Fund Manager: Public Is Being Set Up For The Scalping Of A Lifetime…”Most people have no clue whatsoever of the economic devastation that is coming at us”

Monday, April 27, 2015
By Paul Martin

SilverDoctors.com
April 27, 2015

And you thought Cypriots received a haircut…

Submitted by PM Fund Manager Dave Kranzler, Investment Research Dynamics:

Over the last three days, we have reported that some of the most important investment voices in the world are more than a little scared about the ravenous appetite for risk playing out in the market, and the fact that they have been ignored is beyond unnerving. Central banks are driving all investment decisions, and what this implies is that they are in this trade so deeply that there is no obvious or practical exit. Richard Brewlow via Zerohedge (link)

Zerohedge posted an essay by Bloomberg’s Richard Breslow that needs some additional commentary. We already know that western Central Banks have been buying nearly ALL new Government bond issuance for the last 5 years. We know that Japan’s CB admits to buying equities. We know that the Fed sticks huge bids in the market for the S&P 500 eminis in order to trigger massive hedge fund HFT algo buy programs of the big S&P 500 contract. I suspect that the Fed is also buying stocks, which is one of the reasons it is spending million on lobbying to prevent Congress from passing a law forcing an audit of the Fed.

It’s no secret the Fed is thus pushing up the S&P 500 to new record highs almost on a weekly basis. It has prevented the stock market from undergoing a meaningful price correction now for nearly 4 years.
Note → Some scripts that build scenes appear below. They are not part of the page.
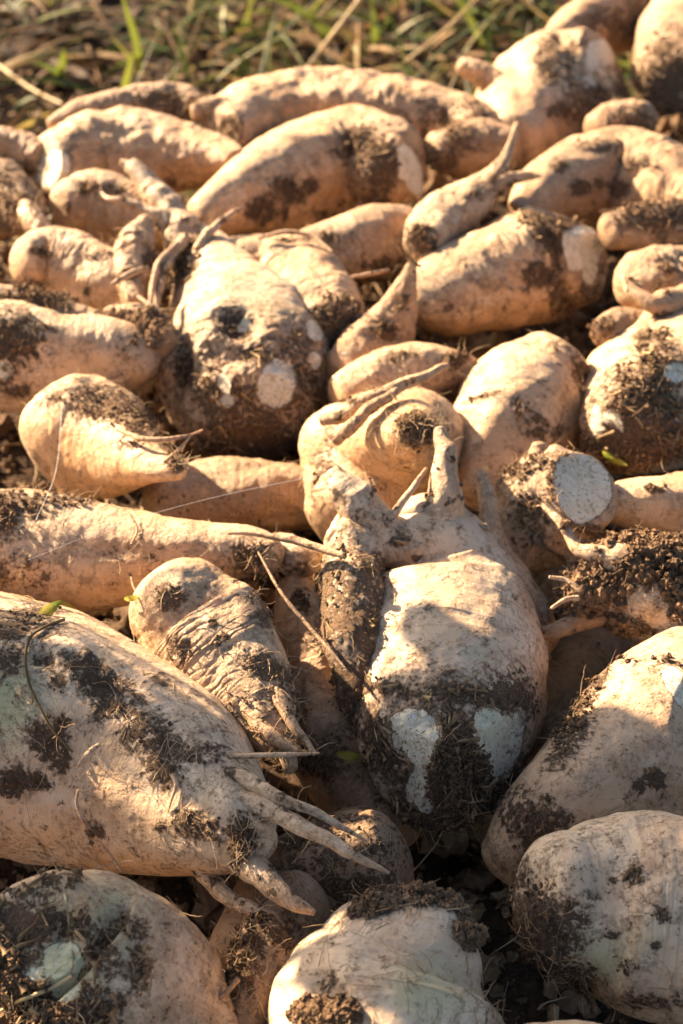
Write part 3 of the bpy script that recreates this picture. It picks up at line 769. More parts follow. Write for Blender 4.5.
beet('swirled knobbly beet at the right edge, above the one with the leafy crown',
     [(636, 284, 26, .4), (652, 282, 34, .6), (680, 284, 38, .4), (720, 290, 36, 0), (760, 296, 24, -1)], mud=[(668, 268, 10, 8, .7), (655, 290, 3, 18, .7, 30)], rings=.7, dust=.45, dry=.7, tint=.14, crumb=150, hair=20, lump=.16, groove=.14,
     forks=[[(690, 295, 12, -1), (668, 300, 16, -.2), (650, 300, 10, .2), (632, 292, 7, .2), (622, 278, 5, 0)]])

beet('small dark broken root stub squeezed in left of the swirled beet',
     [(604, 336, 15, -1.2), (612, 330, 18, -1), (630, 326, 20, -1.6), (650, 330, 14, -2.6)], mud=[(605, 325, 12, 10, .7)], rings=.4, dust=.7, dry=.5, tint=.35, crumb=80, cap0=.25, crown=.2, crown_mud=.4)

beet('pointed brown root tip standing upright left of the barrel-shaped beet',
     [(345, 372, 24, -2.6), (366, 354, 30, -1.8), (386, 332, 28, -.9), (398, 310, 20, .2), (405, 288, 12, 1.4), (412, 264, 4.5, 2.6)], mud=[(385, 330, 14, 10, .7), (400, 300, 6, 16, .5)], rings=.4, dust=.55, dry=.65, tint=.22, crumb=160, hair=60, tail_mud=.35)

beet('beet lying crosswise behind the broken-tipped beet, mostly covered',
     [(468, 366, 14, -1.8), (448, 368, 22, -1.5), (415, 374, 30, -1.2), (380, 386, 34, -1.6), (345, 400, 26, -2.6)], mud=[(455, 360, 12, 8, .8), (400, 356, 20, 5, .6)], rings=.2, dust=.4, dry=.65, tint=.10, crumb=150, hair=60)

# crown-forward beet, upper left of centre
beet('beet with a hollowed muddy crown facing the viewer and forked roots behind, upper left',
     [(248, 408, 62, -1.5), (246, 384, 80, .4), (242, 354, 82, 1.2), (231, 318, 66, .8), (216, 286, 45, -.2), (203, 260, 33, -.7), (193, 243, 24, -1.2)],
     mud=[(250, 405, 52, 26, .8), (208, 380, 20, 30, .62), (292, 378, 32, 40, .68), (250, 445, 58, 30, .95), (262, 356, 36, 12, .55), (182, 365, 8, 22, .9), (300, 340, 16, 14, .6), (185, 260, 14, 30, .8, 20)],
     white=[(276, 384, 19, 24, 1.2, 10), (224, 383, 6, 10, 1.0, -20), (290, 373, 5, 12, .9), (315, 330, 9, 12, .95, -30), (314, 361, 7, 9, .9), (246, 319, 5, 8, 1.0), (228, 400, 8, 6, .8)],
     pits=[(236, 322, 19, 15, 1.0, 20), (184, 366, 8, 22, .8)], green=[(260, 310, 40, 14, .35), (210, 335, 20, 20, .3), (262, 432, 8, 5, .8)],
     cuts=[((276, 388), (.25, -.15, .95), .5), ((215, 400), (-.5, -.1, .85), .4)], rings=.12, dust=.22, dry=.62, tint=0, crown=.34, crown_mud=.25, crown_rough=.04, crumb=1300, crumb_size=.0013, scrap=150, hair=500, nu=260, nv=260, lump=.10, cap0=.75, flats=1, tone=.75,
     forks=[[(204, 268, 27, -3.4), (188, 242, 21, -2.2), (174, 218, 16, -1.2), (158, 196, 13, -.2), (140, 178, 10, .6), (120, 164, 4, 1.4)],
            [(192, 252, 15, -2.4), (177, 233, 13, -1.5), (165, 222, 10, -.8), (152, 214, 7, -.2), (132, 206, 5, .3), (112, 201, 3, .6), (102, 194, 1.5, .6)],
            [(184, 238, 6, -.6), (172, 256, 5.5, -.8), (162, 280, 5, -1.2), (157, 305, 4, -1.8), (160, 328, 2, -2.4)]],
     roots=[[(190, 266, 5, -1.8), (200, 245, 5, -.6), (215, 228, 4.2, 0), (232, 214, 3, .4), (244, 209, 1.5, .5)], [(150, 330, 2, -1.5), (152, 290, 3, -.8), (160, 262, 3.4, -.4), (178, 244, 2, -.2)]])

beet('sunlit beet shoulder just right of the beet with the hollowed crown',
     [(332, 330, 34, -.8), (318, 312, 46, 0), (296, 292, 54, .2), (268, 274, 46, 0), (240, 262, 30, -.4), (218, 256, 18, -1)],
     mud=[(338, 325, 24, 30, .9), (345, 345, 20, 24, .95), (325, 295, 8, 8, .5), (290, 240, 30, 4, .5)], rings=.14, dust=.26, dry=.45, tint=.03, crumb=300, scrap=40, hair=60, nu=160, nv=160, crown=.12, crown_mud=.4, lump=.09,
     roots=[[(258, 238, 1.5, .4), (285, 232, 2.5, .8), (310, 236, 2.2, .6), (332, 252, 1.4, .2)]])

beet('plump beet with brown soil caked over its top, tail pointing right, left of centre',
     [(52, 430, 38, -.2), (68, 431, 54, .2), (88, 436, 61, .4), (112, 447, 50, .4), (132, 457, 33, .6), (148, 464, 20, 1), (165, 468, 14, 1.2), (180, 470, 10, 1.2)],
     mud=[(110, 405, 46, 18, .92, 12), (90, 395, 30, 12, .85), (140, 420, 28, 16, .9, 25), (60, 400, 20, 10, .6), (130, 445, 14, 6, .6), (176, 464, 10, 8, .6)],
     rings=.3, dust=.30, dry=.82, tint=0, crumb=900, crumb_size=.0012, hair=220, nu=190, nv=200, lump=.07, cap1=.6, bulges=[(75, 382, 16, .3), (130, 400, 24, .3)],
     roots=[[(118, 430, 2, 1), (142, 438, 2.8, 1.6), (165, 440, 2.6, 1.6), (185, 437, 2, 1.4), (202, 430, 1, 1.4)], [(165, 462, 2, 1), (178, 450, 1.8, 1.2), (190, 436, 1, 1.4)]])

beet('long beet lying flat, its left half in soil and shadow, above the big left-edge beet',
     [(-90, 560, 52, -.4), (-40, 556, 62, 0), (20, 552, 62, .2), (80, 555, 57, .2), (135, 558, 48, 0), (185, 556, 38, 0), (225, 551, 31, .2), (252, 551, 26, .2), (270, 556, 18, 0)],
     mud=[(20, 505, 40, 16, .85), (-5, 520, 30, 20, .8), (60, 500, 40, 8, .7), (15, 570, 40, 14, .5), (250, 560, 20, 20, .6), (140, 530, 3, 18, .5), (155, 560, 14, 10, .4)],
     rings=.35, dust=.42, dry=.62, tint=.16, crumb=520, hair=200, nu=180, nv=220, lump=.07,
     roots=[[(130, 515, 1.6, 1), (137, 530, 1.4, .6), (131, 545, 1.0, .2)]])

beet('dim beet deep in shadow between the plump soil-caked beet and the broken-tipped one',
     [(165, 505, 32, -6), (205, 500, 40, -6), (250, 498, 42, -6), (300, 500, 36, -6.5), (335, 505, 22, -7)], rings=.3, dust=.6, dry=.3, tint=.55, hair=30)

beet('left-edge beet with a black soil patch, above the plump soil-caked one',
     [(-70, 350, 46, 0), (-30, 352, 54, .2), (15, 356, 55, .2), (60, 360, 50, 0), (100, 358, 42, -.2), (128, 355, 33, -.4), (145, 355, 22, -.8)],
     mud=[(12, 340, 28, 30, 1.0), (-5, 365, 26, 20, .95), (35, 325, 24, 6, .8, 10), (20, 390, 14, 8, .7), (130, 340, 16, 12, .5)], white=[(3, 370, 10, 10, .7)], rings=.3, dust=.28, dry=.4, tint=.06, crumb=260, hair=60, nu=160, nv=170)

beet('soil-topped beet sliver at the left edge, between the black-patched beet and the smooth one',
     [(-60, 315, 24, .2), (-20, 312, 28, .4), (25, 312, 26, .3), (65, 318, 20, 0), (95, 324, 14, -.4)], mud=[(40, 298, 40, 14, .9), (0, 292, 30, 6, .5)], rings=.3, dust=.5, dry=.85, tint=.1, crumb=350, hair=60)

beet('small beet end in brown crumbs left of the beet with the hollowed crown',
     [(112, 318, 15, -.6), (130, 318, 18, -.3), (148, 326, 19, -.4), (165, 345, 16, -1)], mud=[(130, 325, 30, 14, .8), (148, 330, 16, 20, .8)], thick=1.3, rings=.4, dust=.7, dry=.9, tint=.25, crumb=450, hair=220)

beet('smooth sunlit beet near the left edge with a small dark notch on its top',
     [(28, 262, 24, .2), (42, 262, 32, .4), (64, 266, 35, .3), (90, 276, 34, 0), (118, 286, 31, -.3), (145, 292, 24, -.8)],
     mud=[(38, 252, 12, 4, .9, 10), (30, 286, 16, 6, .8), (100, 255, 24, 7, .5), (88, 292, 4, 6, .7), (135, 288, 10, 14, .5)], rings=.2, dust=.25, dry=.7, tint=.03, crumb=120, hair=40, lump=.07, bulges=[(80, 262, 14, -.3)])

beet('knotted stubby root lump pressed against the forked roots, upper left',
     [(146, 222, 9, 1), (138, 238, 17, 1), (132, 258, 22, .6), (130, 280, 20, -.2), (135, 304, 13, -1)], mud=[(125, 275, 18, 4, .7, -10), (150, 262, 8, 16, .6)], rings=.8, dust=.5, dry=.8, tint=.16, crumb=200, hair=120, lump=.16,
     roots=[[(112, 284, 2, .6), (130, 274, 3.4, 1.2), (148, 268, 2.4, 1)], [(138, 296, 2, .2), (150, 306, 2.2, .2), (160, 312, 1, 0)]])

beet('rounded beet end with one dark spot, behind the forked roots at upper left',
     [(72, 206, 28, 0), (88, 205, 35, .2), (112, 210, 37, .2), (140, 218, 32, -.2), (165, 226, 22, -.8)], mud=[(68, 206, 4, 5, 1.0), (85, 188, 16, 6, .7, -10), (110, 190, 20, 8, .5)], rings=.2, dust=.4, dry=.7, tint=.12, crumb=100, lump=.09)

beet('little bright beet tip at the far left, among brown muddy beets',
     [(26, 206, 8, -.2), (30, 214, 12, 0), (36, 224, 13, -.2), (46, 236, 11, -.8)], rings=.2, dust=.2, dry=.8, tint=0, lump=.1)

beet('brown mud-coated beet at the far left edge, beside the little bright tip',
     [(-40, 205, 34, 0), (-10, 200, 42, .2), (14, 205, 32, 0), (28, 215, 18, -.6)], mud=[(0, 195, 40, 40, .8)], rings=.4, dust=.8, dry=.75, tint=.45, crumb=350, crumb_size=.0016)

beet('tan beet at the far left edge, rearmost there, next to the grass',
     [(-60, 158, 22, 0), (-20, 152, 27, 0), (15, 152, 24, -.2), (40, 158, 15, -.8)], mud=[(10, 168, 30, 10, .7)], rings=.3, dust=.6, dry=.75, tint=.28, crumb=120)

beet('long pale beet with a bluish-white left end, behind the forked roots at upper left',
     [(46, 178, 26, 0), (58, 168, 36, .2), (90, 156, 42, .4), (130, 153, 42, .4), (170, 156, 38, 0), (210, 160, 28, -.6), (235, 164, 16, -1)],
     cuts=[((44, 172), (-.75, .2, .63), 1.3)], white=[(52, 168, 20, 22, .75)], mud=[(45, 190, 16, 14, .8), (72, 148, 5, 20, .5, 10), (150, 185, 60, 8, .4)], rings=.15, dust=.3, dry=.7, tint=.08, crumb=150, lump=.13, irr=1.6, nu=140, nv=150, groove=.07)

beet('rearmost slim beet at upper left, its back against the grass',
     [(52, 124, 7, -.4), (80, 115, 14, .1), (118, 110, 20, .3), (152, 106, 24, .3), (180, 105, 21, 0), (196, 108, 13, -.4)], mud=[(165, 100, 34, 14, .75), (180, 112, 20, 12, .7)], rings=.3, dust=.5, dry=.7, tint=.26, crumb=120)

beet('small brown beet end touching the grass, between two long beets at the back',
     [(196, 112, 9, -.4), (210, 110, 13, 0), (228, 112, 12, -.2), (245, 116, 8, -.8)], rings=.3, dust=.5, dry=.7, tint=.28)

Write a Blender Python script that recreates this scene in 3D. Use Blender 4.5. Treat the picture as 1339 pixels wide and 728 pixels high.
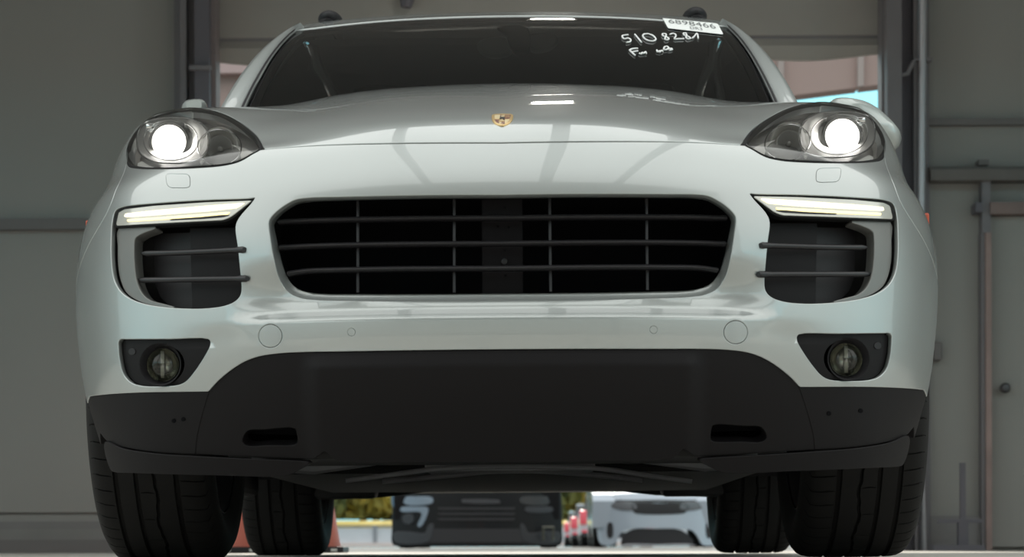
import bpy, bmesh, math, random
import numpy as np
from mathutils import Vector, Matrix, geometry

for o in list(bpy.data.objects):
    bpy.data.objects.remove(o, do_unlink=True)
SC = bpy.context.scene
COL = SC.collection
random.seed(7)
RNG = np.random.default_rng(7)

# ------------------------------------------------------------------ camera
FPX, CAMD, CX, CH = 3150.0, 4.6, 0.068, 0.031      # focal length in pixels, position
HOR, PPX = 713.5, 669.5                            # horizon row and principal column (1339x728)
YAW = math.atan((705.4 - PPX) / FPX)
ROLL = math.radians(0.15)
cf = np.array([-math.sin(YAW), math.cos(YAW), 0.0])
r0 = np.array([math.cos(YAW), math.sin(YAW), 0.0])
u0 = np.array([0.0, 0.0, 1.0])
cr_ = math.cos(ROLL) * r0 - math.sin(ROLL) * u0
cu = math.sin(ROLL) * r0 + math.cos(ROLL) * u0
cpos = np.array([CX, -CAMD, CH])
cam_d = bpy.data.cameras.new('camera')
cam = bpy.data.objects.new('camera', cam_d)
COL.objects.link(cam)
cam.matrix_world = Matrix(((cr_[0], cu[0], -cf[0], cpos[0]), (cr_[1], cu[1], -cf[1], cpos[1]),
                           (cr_[2], cu[2], -cf[2], cpos[2]), (0, 0, 0, 1)))
cam_d.sensor_width = 36.0
cam_d.sensor_fit = 'HORIZONTAL'
cam_d.lens = FPX / 1339.0 * 36.0
cam_d.shift_x = 0.0
cam_d.shift_y = (HOR - 364.0) / 1339.0
cam_d.clip_start = 0.05
cam_d.clip_end = 400
cam_d.dof.use_dof = True
cam_d.dof.focus_distance = 5.4
cam_d.dof.aperture_fstop = 8.0
SC.camera = cam

# ------------------------------------------------------------------ sky, sun, exposure
SC.view_settings.view_transform = 'Standard'
SC.view_settings.look = 'None'
SC.view_settings.exposure = 0.62
SC.view_settings.gamma = 1.0
SC.view_settings.use_curve_mapping = False
W = bpy.data.worlds.new('sky')
SC.world = W
W.use_nodes = True
wn, wl = W.node_tree.nodes, W.node_tree.links
wn.clear()
w_tc = wn.new('ShaderNodeTexCoord')
w_sep = wn.new('ShaderNodeSeparateXYZ')
w_ramp = wn.new('ShaderNodeValToRGB')
w_bg = wn.new('ShaderNodeBackground')
w_out = wn.new('ShaderNodeOutputWorld')
wl.new(w_tc.outputs['Generated'], w_sep.inputs[0])
wl.new(w_sep.outputs['Z'], w_ramp.inputs[0])
wl.new(w_ramp.outputs[0], w_bg.inputs['Color'])
wl.new(w_bg.outputs[0], w_out.inputs['Surface'])
e = w_ramp.color_ramp.elements
e[0].position = 0.20; e[0].color = (0.34, 0.84, 0.95, 1)
e[1].position = 0.31; e[1].color = (0.97, 0.99, 0.96, 1)
w_bg.inputs['Strength'].default_value = 1.05

sun_d = bpy.data.lights.new('sun', 'SUN')
sun_d.energy = 2.6
sun_d.angle = 0.02
sun_d.color = (1.0, 0.93, 0.82)
sun = bpy.data.objects.new('sun', sun_d)
COL.objects.link(sun)
sun.location = (-8, 30, 25)
sun.rotation_euler = Vector((0.06, -0.80, -0.54)).to_track_quat('-Z', 'Y').to_euler()

# ------------------------------------------------------------------ projection
CAR_ROLL = math.radians(-0.25)
ca, sa = math.cos(CAR_ROLL), math.sin(CAR_ROLL)
RY = np.array([[ca, 0, sa], [0, 1, 0], [-sa, 0, ca]])   # car -> world

def project_world(P):
    d = np.asarray(P, float) - cpos
    z = d @ cf
    return np.stack([PPX + FPX * (d @ cr_) / z, HOR - FPX * (d @ cu) / z, z], -1)

def project(P):
    return project_world(np.asarray(P, float) @ RY.T)

def at(px, py, y):
    """car-space point on the ray of pixel (px,py) at car depth y"""
    d = cf + cr_ * (px - PPX) / FPX - cu * (py - HOR) / FPX
    dl = d @ RY            # RY^T d
    ol = cpos @ RY
    t = (y - ol[1]) / dl[1]
    return ol + t * dl

def at_world(px, py, y):
    d = cf + cr_ * (px - PPX) / FPX - cu * (py - HOR) / FPX
    t = (y - cpos[1]) / d[1]
    return cpos + t * d

# ------------------------------------------------------------------ materials
MATS = {}
def mat(name, col, rough=0.5, metal=0.0, coat=0.0, var=0.0, vscale=8.0, bump=0.0, bscale=60.0, emit=None, estr=0.0,
        spec=0.5, coords='Object', crough=0.03):
    if name in MATS:
        return MATS[name]
    m = bpy.data.materials.new(name)
    m.use_nodes = True
    n, l = m.node_tree.nodes, m.node_tree.links
    b = n['Principled BSDF']
    b.inputs['Base Color'].default_value = (*col, 1)
    b.inputs['Roughness'].default_value = rough
    b.inputs['Metallic'].default_value = metal
    b.inputs['Coat Weight'].default_value = coat
    b.inputs['Coat Roughness'].default_value = crough
    b.inputs['Specular IOR Level'].default_value = spec
    if var > 0 or bump > 0:
        tc = n.new('ShaderNodeTexCoord')
    if var > 0:
        nz = n.new('ShaderNodeTexNoise')
        nz.inputs['Scale'].default_value = vscale
        nz.inputs['Detail'].default_value = 6
        l.new(tc.outputs[coords], nz.inputs['Vector'])
        mx = n.new('ShaderNodeMix'); mx.data_type = 'RGBA'
        mx.inputs['A'].default_value = (*[max(0, c * (1 - var)) for c in col], 1)
        mx.inputs['B'].default_value = (*[min(1, c * (1 + var)) for c in col], 1)
        l.new(nz.outputs['Fac'], mx.inputs['Factor'])
        l.new(mx.outputs['Result'], b.inputs['Base Color'])
    if bump > 0:
        nb = n.new('ShaderNodeTexNoise')
        nb.inputs['Scale'].default_value = bscale
        nb.inputs['Detail'].default_value = 4
        l.new(tc.outputs[coords], nb.inputs['Vector'])
        bp = n.new('ShaderNodeBump')
        bp.inputs['Strength'].default_value = bump
        bp.inputs['Distance'].default_value = 0.01
        l.new(nb.outputs['Fac'], bp.inputs['Height'])
        l.new(bp.outputs[0], b.inputs['Normal'])
    if emit:
        b.inputs['Emission Color'].default_value = (*emit, 1)
        b.inputs['Emission Strength'].default_value = estr
    MATS[name] = m
    return m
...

Concomitantly, the Fed/Government is now continuously preventing the price of gold from moving higher, although it seems to have lost all ability to push it much lower than $1150.

Meanwhile, the underlying fundamentals of the economy are deteriorating at rate that now rivals the rate at which it was deteriorating in 2008. I just got an email from someone today who told me that financial analyst Dave Skarica has stated that all midwestern regional banks who gave out loans to U.S. shale producers do not have any loan loss reserves for when these loans go bad. He also said that NONE of these banks have taken write downs yet on the loans that are now trading between 50 and 70 cents on the dollar in the market. This means that $100 million loan on a bank balance sheet is worth only $50-70 million based on real market market data, yet the bank is carrying this loan at $100 million.